Endless War is Bin Laden's Whole Point
Sept. 11 -- Most wars in U.S. history have had some clear moment of final resolution. But the war against terrorism — even with its finite beginning on that horrible September morning two years ago — is not likely to end with the same conclusive certainty.
In fact, eternal conflict — endless war — is the whole point for Osama bin Laden and his loyalists. It was clearly part of the message on his latest audiotape, broadcast Wednensday on Al Jazeera and meant to invigorate and motivate his followers to continue their jihad ad infinitum .
"Engaging in warfare, conducting raids and terrorist attacks, entering into battle itself, provides rewards," says Brian Jenkins, terrorism expert at The Rand Corporation. "Without action, Osama bin Laden is a picture on a T-shirt, " he said.
"For the jihadis, war is a condition, war is perpetual, war is infinite," Jenkins adds."Going to battle, for them, is like going to church."
Wars Collide
Of course, not all Muslims accept that theology, but for al Qaeda and its disciples, it is a cardinal tenet of their faith — one particularly hard for Americans to understand.
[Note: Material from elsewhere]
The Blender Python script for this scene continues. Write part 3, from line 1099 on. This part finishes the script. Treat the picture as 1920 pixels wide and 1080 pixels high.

"The characterization of war in the Western sense cannot be applied to what is going on," explains Akbar Ahmed, professor of international relations at American University. "What you are seeing are two different civilizations with different cultural codes and different ways of fighting wars, with different objectives, interacting now at this moment in history."
In the West, "we see war as a finite undertaking," Jenkins adds. "It has a beginning and an end. Therefore, we're anxious to measure progress, weigh the cost, know the score. Those are typically Western things — especially American things."
Keeping score in a perpetual war isn't easy. Except for bin Laden, his chief lieutenant Ayman al Zawahiri, and their immediate cadre, America's enemies remain mostly unseen and unidentified. They form an amorphous, anonymous army, with no uniformed battalions or brigades and no dependable estimates of its size. There is no way to be sure whether a prisoner captured or a plot foiled marks a major turn in the tide, or simply a minor skirmish.